Among the entries that follow, the required portion opens with the line containing "were 2576x1431 pixels." and closes with the line containing "from mathutils.bvhtree import BVHTree". Give that portion again exactly, and nothing else.

■ ■ ■

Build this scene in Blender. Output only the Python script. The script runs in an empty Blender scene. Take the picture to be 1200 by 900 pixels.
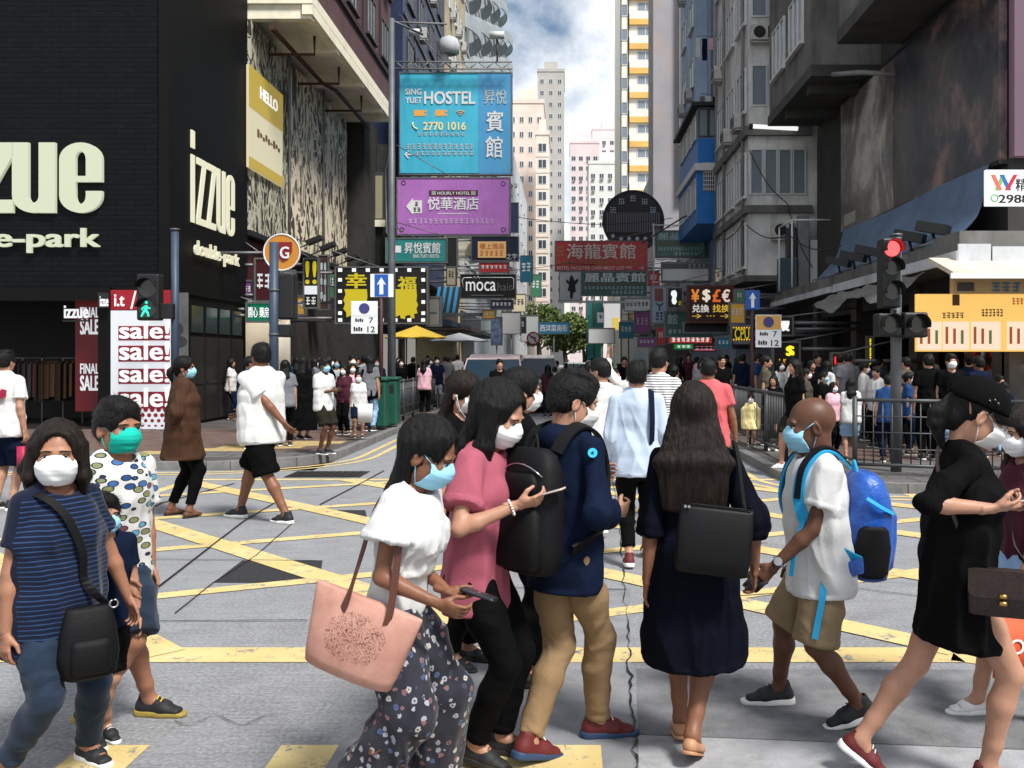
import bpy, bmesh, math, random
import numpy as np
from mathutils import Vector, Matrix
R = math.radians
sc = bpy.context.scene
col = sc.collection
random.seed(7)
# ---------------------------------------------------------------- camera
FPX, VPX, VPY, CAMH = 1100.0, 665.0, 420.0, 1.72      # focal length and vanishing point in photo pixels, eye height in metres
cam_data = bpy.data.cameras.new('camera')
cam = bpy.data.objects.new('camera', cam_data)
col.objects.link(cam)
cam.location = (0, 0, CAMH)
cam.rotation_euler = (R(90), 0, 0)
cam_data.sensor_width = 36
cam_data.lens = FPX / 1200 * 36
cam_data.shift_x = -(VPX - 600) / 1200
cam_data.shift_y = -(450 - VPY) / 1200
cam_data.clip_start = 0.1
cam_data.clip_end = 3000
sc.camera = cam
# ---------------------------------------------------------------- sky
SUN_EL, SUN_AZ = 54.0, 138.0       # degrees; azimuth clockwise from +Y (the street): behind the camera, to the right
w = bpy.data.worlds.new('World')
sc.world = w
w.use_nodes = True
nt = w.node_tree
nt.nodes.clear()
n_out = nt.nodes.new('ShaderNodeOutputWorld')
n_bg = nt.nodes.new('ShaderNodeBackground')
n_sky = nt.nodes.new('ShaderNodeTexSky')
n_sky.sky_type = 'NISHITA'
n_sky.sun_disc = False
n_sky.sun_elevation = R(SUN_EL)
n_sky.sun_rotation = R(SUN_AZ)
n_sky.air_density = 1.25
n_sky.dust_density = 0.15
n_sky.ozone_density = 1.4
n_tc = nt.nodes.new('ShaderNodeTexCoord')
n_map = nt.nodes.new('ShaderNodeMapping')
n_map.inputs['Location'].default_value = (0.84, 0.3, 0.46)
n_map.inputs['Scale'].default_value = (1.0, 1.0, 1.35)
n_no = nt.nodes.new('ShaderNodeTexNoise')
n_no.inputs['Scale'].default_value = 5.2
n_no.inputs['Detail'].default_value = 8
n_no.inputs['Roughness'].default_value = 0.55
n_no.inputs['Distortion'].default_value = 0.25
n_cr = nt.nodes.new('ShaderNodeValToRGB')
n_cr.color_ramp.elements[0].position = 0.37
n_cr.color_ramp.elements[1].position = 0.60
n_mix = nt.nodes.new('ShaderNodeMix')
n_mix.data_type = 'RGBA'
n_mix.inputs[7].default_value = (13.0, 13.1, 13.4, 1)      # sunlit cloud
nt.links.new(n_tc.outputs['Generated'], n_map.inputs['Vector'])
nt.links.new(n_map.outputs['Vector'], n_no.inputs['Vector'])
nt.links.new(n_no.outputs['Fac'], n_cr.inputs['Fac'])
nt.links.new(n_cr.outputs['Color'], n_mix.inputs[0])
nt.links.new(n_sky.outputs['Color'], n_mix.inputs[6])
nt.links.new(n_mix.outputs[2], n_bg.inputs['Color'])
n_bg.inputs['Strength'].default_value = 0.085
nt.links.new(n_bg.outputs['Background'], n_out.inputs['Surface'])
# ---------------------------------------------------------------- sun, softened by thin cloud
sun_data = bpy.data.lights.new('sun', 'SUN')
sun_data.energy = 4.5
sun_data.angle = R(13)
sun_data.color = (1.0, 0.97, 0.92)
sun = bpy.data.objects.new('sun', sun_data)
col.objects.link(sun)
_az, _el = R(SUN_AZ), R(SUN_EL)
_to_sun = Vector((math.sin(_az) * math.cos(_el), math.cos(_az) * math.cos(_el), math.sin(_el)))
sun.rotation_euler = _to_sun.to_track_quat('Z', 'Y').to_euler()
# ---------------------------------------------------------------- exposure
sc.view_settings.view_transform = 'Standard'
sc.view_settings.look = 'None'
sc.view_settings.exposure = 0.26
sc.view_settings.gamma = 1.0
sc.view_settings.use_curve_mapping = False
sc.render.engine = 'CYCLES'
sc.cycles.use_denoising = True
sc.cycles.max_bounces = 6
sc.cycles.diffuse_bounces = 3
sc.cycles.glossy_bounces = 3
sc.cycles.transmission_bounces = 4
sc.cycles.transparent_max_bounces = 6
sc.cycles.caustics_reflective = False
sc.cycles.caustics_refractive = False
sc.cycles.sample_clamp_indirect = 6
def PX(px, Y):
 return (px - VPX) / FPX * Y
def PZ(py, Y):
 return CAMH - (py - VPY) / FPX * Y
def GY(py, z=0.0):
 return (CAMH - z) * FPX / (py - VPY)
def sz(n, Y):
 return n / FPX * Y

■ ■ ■

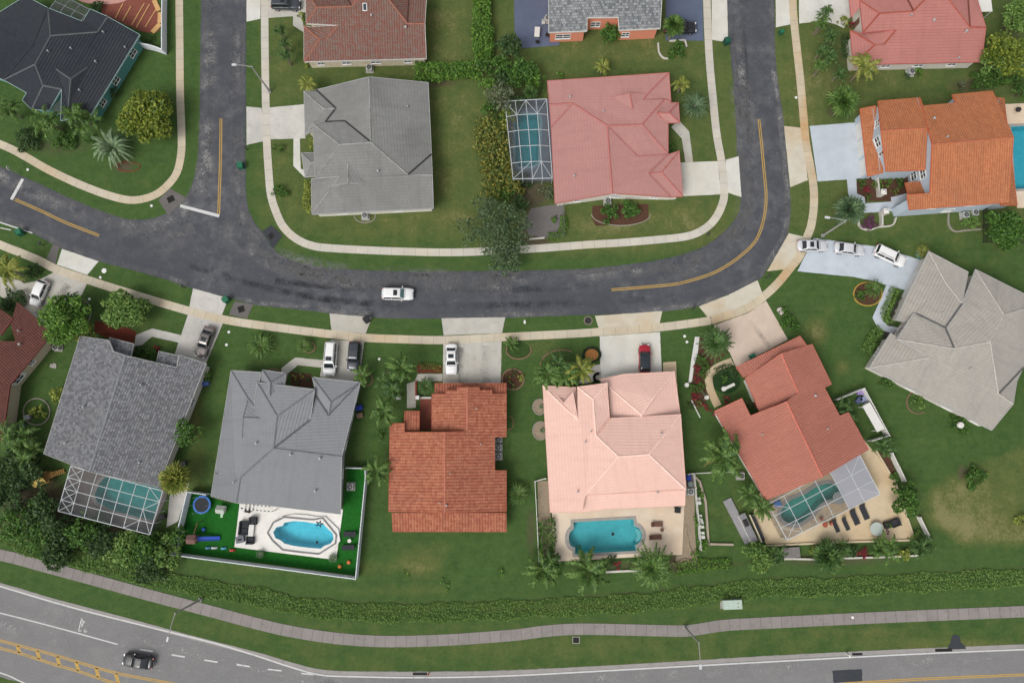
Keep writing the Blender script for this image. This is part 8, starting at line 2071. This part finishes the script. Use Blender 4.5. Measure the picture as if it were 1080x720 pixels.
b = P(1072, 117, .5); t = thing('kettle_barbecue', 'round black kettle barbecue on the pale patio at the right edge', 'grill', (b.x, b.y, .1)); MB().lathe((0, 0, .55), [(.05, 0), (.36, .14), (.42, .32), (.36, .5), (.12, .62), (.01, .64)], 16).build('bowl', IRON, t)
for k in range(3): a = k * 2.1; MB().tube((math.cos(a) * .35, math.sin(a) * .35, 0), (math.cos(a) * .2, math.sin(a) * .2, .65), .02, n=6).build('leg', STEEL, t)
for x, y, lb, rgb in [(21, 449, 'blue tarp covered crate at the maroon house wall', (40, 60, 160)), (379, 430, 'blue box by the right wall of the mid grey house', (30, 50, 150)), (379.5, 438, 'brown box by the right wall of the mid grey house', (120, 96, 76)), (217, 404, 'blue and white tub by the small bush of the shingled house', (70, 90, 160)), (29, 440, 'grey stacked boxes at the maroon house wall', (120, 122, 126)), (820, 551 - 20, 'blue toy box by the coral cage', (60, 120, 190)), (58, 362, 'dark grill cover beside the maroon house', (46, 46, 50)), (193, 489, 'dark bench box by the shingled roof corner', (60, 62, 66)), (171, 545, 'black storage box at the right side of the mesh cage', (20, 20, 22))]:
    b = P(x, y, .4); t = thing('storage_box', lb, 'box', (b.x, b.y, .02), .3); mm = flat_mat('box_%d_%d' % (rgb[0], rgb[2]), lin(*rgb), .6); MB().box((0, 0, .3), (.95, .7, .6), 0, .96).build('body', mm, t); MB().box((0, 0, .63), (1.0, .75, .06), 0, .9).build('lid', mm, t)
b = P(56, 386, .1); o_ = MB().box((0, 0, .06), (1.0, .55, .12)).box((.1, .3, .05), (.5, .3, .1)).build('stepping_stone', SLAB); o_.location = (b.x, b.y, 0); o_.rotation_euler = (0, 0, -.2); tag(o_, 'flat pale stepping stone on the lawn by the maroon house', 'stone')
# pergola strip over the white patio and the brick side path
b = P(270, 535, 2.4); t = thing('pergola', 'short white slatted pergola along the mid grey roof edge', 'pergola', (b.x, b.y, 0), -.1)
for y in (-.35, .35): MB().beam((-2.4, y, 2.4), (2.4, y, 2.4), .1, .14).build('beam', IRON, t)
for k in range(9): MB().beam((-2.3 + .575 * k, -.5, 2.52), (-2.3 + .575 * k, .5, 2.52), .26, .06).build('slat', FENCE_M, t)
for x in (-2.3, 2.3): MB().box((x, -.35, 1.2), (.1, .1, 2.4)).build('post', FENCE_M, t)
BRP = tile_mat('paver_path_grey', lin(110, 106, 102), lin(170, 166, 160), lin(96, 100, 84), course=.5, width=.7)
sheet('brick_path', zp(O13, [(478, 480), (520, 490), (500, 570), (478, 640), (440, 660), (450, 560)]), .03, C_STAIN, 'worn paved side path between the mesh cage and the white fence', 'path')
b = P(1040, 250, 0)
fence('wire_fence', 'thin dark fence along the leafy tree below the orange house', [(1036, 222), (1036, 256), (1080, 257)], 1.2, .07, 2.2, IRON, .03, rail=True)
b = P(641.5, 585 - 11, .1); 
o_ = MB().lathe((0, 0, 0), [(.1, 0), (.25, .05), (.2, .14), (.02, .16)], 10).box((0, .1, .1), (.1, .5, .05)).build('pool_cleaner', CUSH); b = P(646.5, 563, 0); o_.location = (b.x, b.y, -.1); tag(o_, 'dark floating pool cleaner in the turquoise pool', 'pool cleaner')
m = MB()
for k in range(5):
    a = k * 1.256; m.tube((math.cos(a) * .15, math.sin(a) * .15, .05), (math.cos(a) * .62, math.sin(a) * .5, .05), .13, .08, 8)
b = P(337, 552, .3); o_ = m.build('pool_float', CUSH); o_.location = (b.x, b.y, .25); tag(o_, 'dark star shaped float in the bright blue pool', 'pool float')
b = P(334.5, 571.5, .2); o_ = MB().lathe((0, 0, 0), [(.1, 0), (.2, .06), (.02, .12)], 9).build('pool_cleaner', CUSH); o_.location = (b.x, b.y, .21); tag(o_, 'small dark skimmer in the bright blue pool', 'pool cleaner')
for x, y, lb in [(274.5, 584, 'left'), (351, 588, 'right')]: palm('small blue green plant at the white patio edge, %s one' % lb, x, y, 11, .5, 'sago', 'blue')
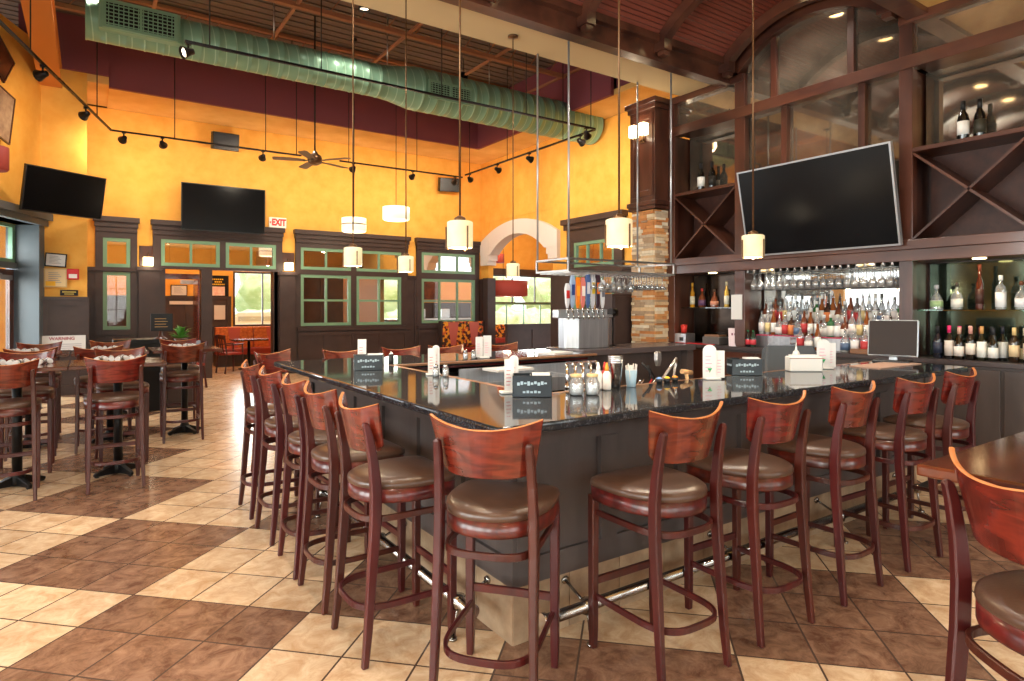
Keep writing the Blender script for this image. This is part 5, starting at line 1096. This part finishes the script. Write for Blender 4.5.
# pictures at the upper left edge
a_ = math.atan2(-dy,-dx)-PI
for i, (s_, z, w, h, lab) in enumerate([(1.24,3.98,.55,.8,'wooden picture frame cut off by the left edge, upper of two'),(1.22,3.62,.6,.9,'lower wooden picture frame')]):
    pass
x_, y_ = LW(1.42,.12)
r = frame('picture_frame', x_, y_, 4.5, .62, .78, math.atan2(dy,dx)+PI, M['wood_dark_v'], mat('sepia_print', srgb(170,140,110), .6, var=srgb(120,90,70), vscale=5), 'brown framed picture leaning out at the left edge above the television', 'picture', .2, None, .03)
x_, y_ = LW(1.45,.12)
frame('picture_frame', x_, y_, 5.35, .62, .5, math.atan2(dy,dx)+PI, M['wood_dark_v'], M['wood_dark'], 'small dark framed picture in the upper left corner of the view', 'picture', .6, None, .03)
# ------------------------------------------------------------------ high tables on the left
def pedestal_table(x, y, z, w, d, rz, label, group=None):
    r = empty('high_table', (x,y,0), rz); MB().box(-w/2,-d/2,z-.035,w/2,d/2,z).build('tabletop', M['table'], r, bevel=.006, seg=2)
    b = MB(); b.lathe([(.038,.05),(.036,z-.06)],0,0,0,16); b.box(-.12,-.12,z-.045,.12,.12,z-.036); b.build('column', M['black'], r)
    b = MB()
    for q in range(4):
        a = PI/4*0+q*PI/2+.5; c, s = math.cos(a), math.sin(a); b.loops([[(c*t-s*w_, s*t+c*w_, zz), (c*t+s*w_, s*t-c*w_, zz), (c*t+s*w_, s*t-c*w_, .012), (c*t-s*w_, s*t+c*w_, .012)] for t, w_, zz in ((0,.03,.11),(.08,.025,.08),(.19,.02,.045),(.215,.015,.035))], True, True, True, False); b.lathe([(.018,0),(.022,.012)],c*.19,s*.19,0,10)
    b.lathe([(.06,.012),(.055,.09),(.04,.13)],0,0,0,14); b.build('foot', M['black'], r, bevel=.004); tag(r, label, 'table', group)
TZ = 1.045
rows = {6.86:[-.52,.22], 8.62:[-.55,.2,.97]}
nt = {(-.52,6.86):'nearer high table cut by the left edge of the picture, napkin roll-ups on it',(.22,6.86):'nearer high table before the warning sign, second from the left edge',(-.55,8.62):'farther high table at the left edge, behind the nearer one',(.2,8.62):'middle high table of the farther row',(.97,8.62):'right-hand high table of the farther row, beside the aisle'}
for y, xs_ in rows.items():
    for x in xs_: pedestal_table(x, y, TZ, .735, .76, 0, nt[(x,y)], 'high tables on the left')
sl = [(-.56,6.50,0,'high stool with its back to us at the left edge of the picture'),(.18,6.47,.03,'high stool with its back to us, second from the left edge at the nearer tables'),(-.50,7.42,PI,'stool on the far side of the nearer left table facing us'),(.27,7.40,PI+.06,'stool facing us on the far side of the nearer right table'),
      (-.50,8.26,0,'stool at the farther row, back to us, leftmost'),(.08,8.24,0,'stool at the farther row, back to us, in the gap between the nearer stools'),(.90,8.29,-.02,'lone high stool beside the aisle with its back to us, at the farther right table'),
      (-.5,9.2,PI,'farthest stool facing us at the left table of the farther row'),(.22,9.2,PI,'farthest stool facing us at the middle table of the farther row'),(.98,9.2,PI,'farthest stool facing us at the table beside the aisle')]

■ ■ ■

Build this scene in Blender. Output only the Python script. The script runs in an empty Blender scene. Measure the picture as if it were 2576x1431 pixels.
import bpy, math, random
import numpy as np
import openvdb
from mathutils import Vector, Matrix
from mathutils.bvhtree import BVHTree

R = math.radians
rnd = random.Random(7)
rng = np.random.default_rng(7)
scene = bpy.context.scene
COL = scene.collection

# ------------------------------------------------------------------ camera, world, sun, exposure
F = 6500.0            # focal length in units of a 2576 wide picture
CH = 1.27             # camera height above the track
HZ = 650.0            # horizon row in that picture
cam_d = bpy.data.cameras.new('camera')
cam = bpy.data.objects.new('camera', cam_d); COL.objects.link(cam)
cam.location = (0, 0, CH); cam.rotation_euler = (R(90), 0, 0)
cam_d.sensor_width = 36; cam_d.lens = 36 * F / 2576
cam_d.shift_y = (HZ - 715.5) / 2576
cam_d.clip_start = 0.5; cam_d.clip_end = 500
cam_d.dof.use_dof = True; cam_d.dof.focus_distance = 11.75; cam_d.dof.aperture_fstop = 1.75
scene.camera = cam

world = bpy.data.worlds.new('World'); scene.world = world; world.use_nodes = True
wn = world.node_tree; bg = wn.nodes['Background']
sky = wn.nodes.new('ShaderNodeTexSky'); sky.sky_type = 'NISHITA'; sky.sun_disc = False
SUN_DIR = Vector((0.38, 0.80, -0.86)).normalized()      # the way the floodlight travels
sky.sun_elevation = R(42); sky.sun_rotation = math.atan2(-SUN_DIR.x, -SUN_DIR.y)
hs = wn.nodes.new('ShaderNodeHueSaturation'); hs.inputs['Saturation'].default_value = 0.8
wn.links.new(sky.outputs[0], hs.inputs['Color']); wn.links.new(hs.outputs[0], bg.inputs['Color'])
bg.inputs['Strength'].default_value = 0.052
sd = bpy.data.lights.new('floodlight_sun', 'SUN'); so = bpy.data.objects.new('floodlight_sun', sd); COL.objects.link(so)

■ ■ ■

--- Worked solution ---
Build this scene in Blender. Output only the Python script. The script runs in an empty Blender scene. Measure the picture as if it were 2576x1431 pixels.
import bpy, math, random
import numpy as np
import openvdb
from mathutils import Vector, Matrix
from mathutils.bvhtree import BVHTree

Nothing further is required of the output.